Exercise objective :: In the listing that follows, retype every line from the first through the one containing "scene.camera = cam_o". Pictures are to be left out.

Available data ::
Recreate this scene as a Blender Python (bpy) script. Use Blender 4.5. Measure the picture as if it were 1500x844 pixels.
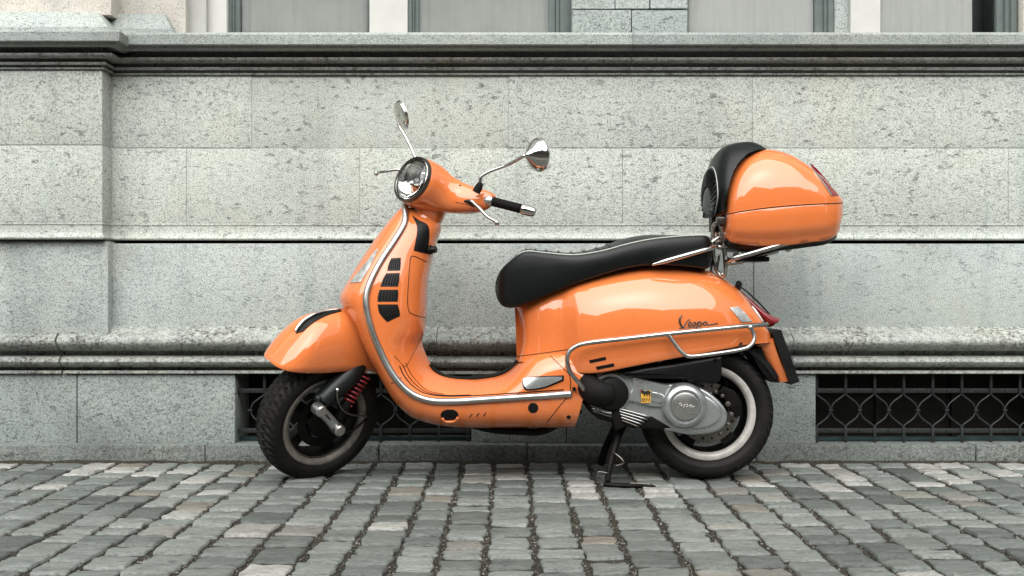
import bpy, bmesh, math, random
import numpy as np
from mathutils import Vector, Matrix
from mathutils.bvhtree import BVHTree
random.seed(7); rng = np.random.default_rng(7)
R = math.radians
for o in list(bpy.data.objects): bpy.data.objects.remove(o)
scene = bpy.context.scene
COL = scene.collection

# ------------------------------------------------------------------ camera, sky, sun, exposure
CAM = np.array([0.0, -4.0, 0.695]); FPX = 1600.0          # focal length in photo pixels (1500 wide)
cam = bpy.data.cameras.new('camera'); cam_o = bpy.data.objects.new('camera', cam); COL.objects.link(cam_o)
cam_o.location = CAM; cam_o.rotation_euler = (R(90), 0, 0)
cam.sensor_width = 36; cam.lens = 36 * FPX / 1500; cam.clip_start = 0.05; cam.clip_end = 500
scene.camera = cam_o

SUN_EL, SUN_AZ = R(46), R(186)
world = bpy.data.worlds.new('World'); scene.world = world; world.use_nodes = True
nt = world.node_tree; nt.nodes.clear()
sky = nt.nodes.new('ShaderNodeTexSky'); sky.sky_type = 'NISHITA'; sky.sun_disc = False
sky.sun_elevation = SUN_EL; sky.sun_rotation = SUN_AZ; sky.air_density = 1.0; sky.dust_density = 1.5; sky.ozone_density = 1.0
hs = nt.nodes.new('ShaderNodeHueSaturation'); hs.inputs['Saturation'].default_value = 0.22
bg = nt.nodes.new('ShaderNodeBackground'); bg.inputs['Strength'].default_value = 0.05
wo = nt.nodes.new('ShaderNodeOutputWorld')
nt.links.new(sky.outputs[0], hs.inputs['Color']); nt.links.new(hs.outputs[0], bg.inputs['Color']); nt.links.new(bg.outputs[0], wo.inputs[0])
sun = bpy.data.lights.new('sun', 'SUN'); sun.energy = 1.5; sun.angle = R(88); sun.color = (1.0, 0.98, 0.95)
sun_o = bpy.data.objects.new('sun', sun); COL.objects.link(sun_o)
sd = Vector((math.sin(SUN_AZ) * math.cos(SUN_EL), math.cos(SUN_AZ) * math.cos(SUN_EL), math.sin(SUN_EL)))
sun_o.rotation_euler = sd.to_track_quat('Z', 'Y').to_euler(); sun_o.location = (0, -6, 12)
scene.view_settings.view_transform = 'Standard'; scene.view_settings.look = 'None'
scene.view_settings.exposure = 2.08; scene.view_settings.gamma = 1.0
scene.render.engine = 'CYCLES'
scene.cycles.max_bounces = 7; scene.cycles.diffuse_bounces = 1; scene.cycles.glossy_bounces = 4; scene.cycles.transmission_bounces = 6

# ------------------------------------------------------------------ helpers
def Pt(px, py, y=0.0):
    "photo pixel + depth offset from the scooter's centre plane -> world point"
    d = 4 + y
    return np.array([(px - 750) * d / FPX, y, 0.695 - (py - 422) * d / FPX])
def Zat(py, y): return 0.695 - (py - 422) * (4 + y) / FPX
def Xat(px, y): return (px - 750) * (4 + y) / FPX

def cr(pts, n):
    "resample control points with a Catmull-Rom curve, n samples over the whole curve, chord-length parametrised"
    P = np.array(pts, float)
    if P.ndim == 1: P = P[:, None]
    k = len(P)
    Q = np.vstack([2 * P[0] - P[1], P, 2 * P[-1] - P[-2]])
    out = []
    for u in np.linspace(0, k - 1, n):
        i = min(int(u), k - 2); t = u - i
        p0, p1, p2, p3 = Q[i], Q[i + 1], Q[i + 2], Q[i + 3]
        out.append(0.5 * (2 * p1 + (p2 - p0) * t + (2 * p0 - 5 * p1 + 4 * p2 - p3) * t * t + (3 * p1 - p0 - 3 * p2 + p3) * t ** 3))
    return np.array(out)

def link(name, verts, faces, mat, parent=None, smooth=True, sharp=None):
    me = bpy.data.meshes.new(name)
    me.from_pydata([tuple(map(float, v)) for v in verts], [], [tuple(map(int, f)) for f in faces])
    me.validate(); me.update()
    bm = bmesh.new(); bm.from_mesh(me); bmesh.ops.recalc_face_normals(bm, faces=bm.faces); bm.to_mesh(me); bm.free()
    if mat: me.materials.append(mat)
    if smooth:
        me.polygons.foreach_set('use_smooth', [True] * len(me.polygons))
        if sharp: me.set_sharp_from_angle(angle=R(sharp))
    o = bpy.data.objects.new(name, me); COL.objects.link(o)
    if parent: adopt(o, parent)
    return o
def adopt(o, parent):
    o.parent = parent
    if parent.type == 'EMPTY' and parent.parent is None:
        o.matrix_parent_inverse = Matrix.Translation(-parent.location)
def empty(name, loc):
    o = bpy.data.objects.new(name, None); COL.objects.link(o); o.location = loc; o.empty_display_size = .1
    return o
def tag(o, label=None, cat=None, group=None, kind=None):
    if label: o['label'] = label
    if cat: o['category'] = cat
    if group: o['group'] = group
    if kind: o['kind'] = kind
    return o

class MB:
    "collects shapes into one mesh"
    def __init__(s): s.v = []; s.f = []
    def add(s, v, f):
        k = len(s.v); s.v += [tuple(p) for p in v]; s.f += [tuple(i + k for i in q) for q in f]; return s
    def build(s, name, mat, parent=None, smooth=True, sharp=40): return link(name, s.v, s.f, mat, parent, smooth, sharp)

def grid(rings, closed=False, cap0=False, cap1=False):
    "rings: list of equal-length point lists"
    n = len(rings[0]); v = [p for r in rings for p in r]; f = []
    for i in range(len(rings) - 1):
        for j in range(n if closed else n - 1):
            a, b = i * n + j, i * n + (j + 1) % n
            f.append((a, b, b + n, a + n))
    if cap0: f.append(tuple(range(n)))
    if cap1: f.append(tuple(range((len(rings) - 1) * n, len(rings) * n)))
    return v, f

def tube(pts, r, segs=10, smooth=0, closed=False):
    P = np.array(pts, float)
    if smooth: P = cr(np.vstack([P, P[:1]]) if closed else P, smooth); P = P[:-1] if closed else P
    n = len(P); rr = np.full(n, r) if np.isscalar(r) else np.interp(np.linspace(0, 1, n), np.linspace(0, 1, len(r)), r)
    rings = []; up = None
    for i in range(n):
        if closed: t = P[(i + 1) % n] - P[i - 1]
        else: t = P[min(i + 1, n - 1)] - P[max(i - 1, 0)]
        t = t / (np.linalg.norm(t) + 1e-12)
        if up is None:
            up = np.array([0, 1, 0.]) if abs(t[1]) < .9 else np.array([1., 0, 0])
        a = np.cross(t, up); a /= np.linalg.norm(a) + 1e-12; b = np.cross(a, t); up = b
        rings.append([P[i] + rr[i] * (math.cos(q) * a + math.sin(q) * b) for q in np.linspace(0, 2 * math.pi, segs, endpoint=False)])
    if closed: rings.append(rings[0])
    return grid(rings, True, not closed, not closed)

def lathe(profile, c, axis, segs=48, closed_profile=False):
    "profile: (radius, offset along axis)"
    c = np.array(c, float); ax = np.array(axis, float); ax /= np.linalg.norm(ax)
    t = np.array([0, 0, 1.]) if abs(ax[2]) < .8 else np.array([1., 0, 0])
    a = np.cross(ax, t); a /= np.linalg.norm(a); b = np.cross(ax, a)
    rings = [[c + ax * h + r * (math.cos(q) * a + math.sin(q) * b) for r, h in profile] for q in np.linspace(0, 2 * math.pi, segs + 1)]
    return grid(rings, closed_profile)

def box(x0, x1, y0, y1, z0, z1, bev=0.0):
    if bev <= 0:
        v = [(x, y, z) for x in (x0, x1) for y in (y0, y1) for z in (z0, z1)]
        return v, [(0, 1, 3, 2), (4, 6, 7, 5), (0, 4, 5, 1), (2, 3, 7, 6), (0, 2, 6, 4), (1, 5, 7, 3)]
    b = min(bev, (x1 - x0) / 3, (y1 - y0) / 3, (z1 - z0) / 3)
    bm = bmesh.new(); bmesh.ops.create_cube(bm, size=1)
    for q in bm.verts: q.co = Vector(((x0 + x1) / 2 + q.co.x * (x1 - x0), (y0 + y1) / 2 + q.co.y * (y1 - y0), (z0 + z1) / 2 + q.co.z * (z1 - z0)))
    bmesh.ops.bevel(bm, geom=bm.edges[:], offset=b, segments=2, profile=.6, affect='EDGES')
    bm.verts.index_update(); v = [tuple(q.co) for q in bm.verts]; f = [tuple(q.index for q in fc.verts) for fc in bm.faces]; bm.free()
    return v, f

def prism(poly, y0, y1, bev=0.0, mat4=None):
    "poly: (x,z) outline extruded from y0 to y1 with bevelled rims"
    bm = bmesh.new()
    vs = [bm.verts.new((p[0], y0, p[1])) for p in poly]; fc = bm.faces.new(vs)
    ex = bmesh.ops.extrude_face_region(bm, geom=[fc])
    for g in ex['geom']:
        if isinstance(g, bmesh.types.BMVert): g.co.y = y1
    if bev > 0:
        es = [e for e in bm.edges if abs(e.verts[0].co.y - e.verts[1].co.y) < 1e-6]
        bmesh.ops.bevel(bm, geom=es, offset=bev, segments=3, profile=.5, affect='EDGES')
    bm.verts.index_update(); v = [tuple(q.co) for q in bm.verts]; f = [tuple(q.index for q in fc.verts) for fc in bm.faces]; bm.free()
    return v, f

def bvh_of(*objs):
    v, f = [], []
    for o in objs:
        k = len(v); v += [q.co.copy() for q in o.data.vertices]; f += [tuple(i + k for i in p.vertices) for p in o.data.polygons]
    return BVHTree.FromPolygons(v, f)
def drop(bvh, px, py, off=0.0, back=-.15):
    "the point of a surface seen at a photo pixel, lifted off along the surface normal"
    q = Pt(px, py, 0); d = Vector(q - CAM).normalized()
    h, n, _, _ = bvh.ray_cast(Vector(CAM), d)
    if h is None: h = Vector(Pt(px, py, back)); n = -d
    if n.dot(d) > 0: n = -n
    return np.array(h + n * off), np.array(n)
def decal(name, bvh, A, B, mat, parent, n=14, m=8, off=.0015, skirt=.006, back=-.15):
    "thin raised piece lying on a curved surface between two photo polylines A and B"
    A = cr(A, n); B = cr(B, n); top = []; low = []
    for i in range(n):
        ra, rb = [], []
        for t in np.linspace(0, 1, m):
            q = A[i] * (1 - t) + B[i] * t; p, nn = drop(bvh, q[0], q[1], 0, back); ra.append(p + nn * off); rb.append(p - nn * skirt)
        top.append(ra); low.append(rb)
    mb = MB(); v, f = grid(top); mb.add(v, f)
    rim = [(i, 0) for i in range(n)] + [(n - 1, j) for j in range(1, m)] + [(i, m - 1) for i in range(n - 2, -1, -1)] + [(0, j) for j in range(m - 2, 0, -1)]
    r1 = [top[i][j] for i, j in rim]; r0 = [low[i][j] for i, j in rim]
    v, f = grid([r1, r0], True); mb.add(v, f)
    return mb.build(name, mat, parent, sharp=50)
def seam(name, bvh, pts, mat, parent, r=.0013, n=40, off=.0002, back=-.15):
    P = cr(pts, n); v, f = tube([drop(bvh, a, b, off, back)[0] for a, b in P], r, 6)
    return link(name, v, f, mat, parent)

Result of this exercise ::
Recreate this scene as a Blender Python (bpy) script. Use Blender 4.5. Measure the picture as if it were 1500x844 pixels.
import bpy, bmesh, math, random
import numpy as np
from mathutils import Vector, Matrix
from mathutils.bvhtree import BVHTree
random.seed(7); rng = np.random.default_rng(7)
R = math.radians
for o in list(bpy.data.objects): bpy.data.objects.remove(o)
scene = bpy.context.scene
COL = scene.collection

# ------------------------------------------------------------------ camera, sky, sun, exposure
CAM = np.array([0.0, -4.0, 0.695]); FPX = 1600.0          # focal length in photo pixels (1500 wide)
cam = bpy.data.cameras.new('camera'); cam_o = bpy.data.objects.new('camera', cam); COL.objects.link(cam_o)
cam_o.location = CAM; cam_o.rotation_euler = (R(90), 0, 0)
cam.sensor_width = 36; cam.lens = 36 * FPX / 1500; cam.clip_start = 0.05; cam.clip_end = 500
scene.camera = cam_o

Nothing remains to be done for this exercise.